A national park would be much better than current. It would be better for people, better for the land, and, better for nature. The South Okanagan – Similkameen is one of the four mostendangered ecosystems in Canada. Landscape fragmentation and degradation put nature ever-more at risk here. Further, the federal government would bear the lion’s share of costs of establishing and managing the national park, thereby relieving B.C. of a cost burden, which judging by provincial budget cut-backs, is hard to bear. Management by Parks Canada would be far superior to B.C.’s management capacity.

So now it is unequivocally documented that benefits a national park are high and costs are low. In that context it is baffling in the extreme that our B.C. politicians apparently want to walk away from this golden opportunity. They reject the majority of locals that support the park, and the professional advice of their own senior bureaucrats. To justify that untenable position they have offered no quantitative reasoning of the scientific caliber of this feasibility study.

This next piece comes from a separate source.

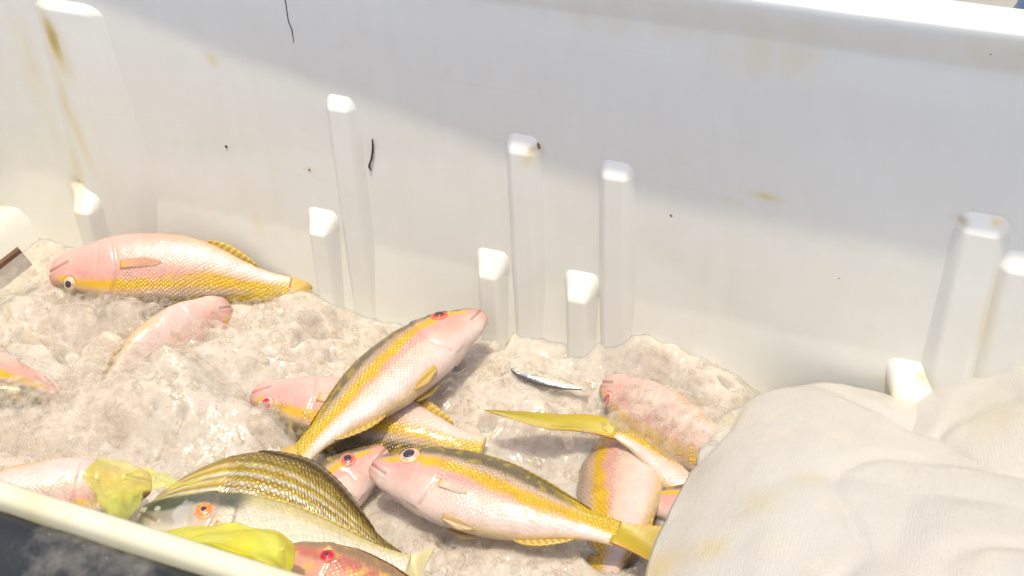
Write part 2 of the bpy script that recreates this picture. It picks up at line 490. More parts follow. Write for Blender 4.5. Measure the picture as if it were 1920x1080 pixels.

Can we collectively afford to let our B.C. politician’s anti-science position prevail?

It is my conviction that if together we lack the courage to establish a national park here we will guarantee our  ‘enduring legacy of shame.” If we forfeit this opportunity it will never come again. Future generations, will look back, from their perspective of a once-beautiful landscape lost to fragmentation and say, “While they had the opportunity why did our forefathers not conserve this land? Why were they so short-sighted?”

Let’s inform our politicians that we prefer instead an honorable legacy. One in which future generations will look back with gratitude saying, “Thank goodness our forefathers created this cherished South Okanagan – Similkameen National Park while it was still feasible.”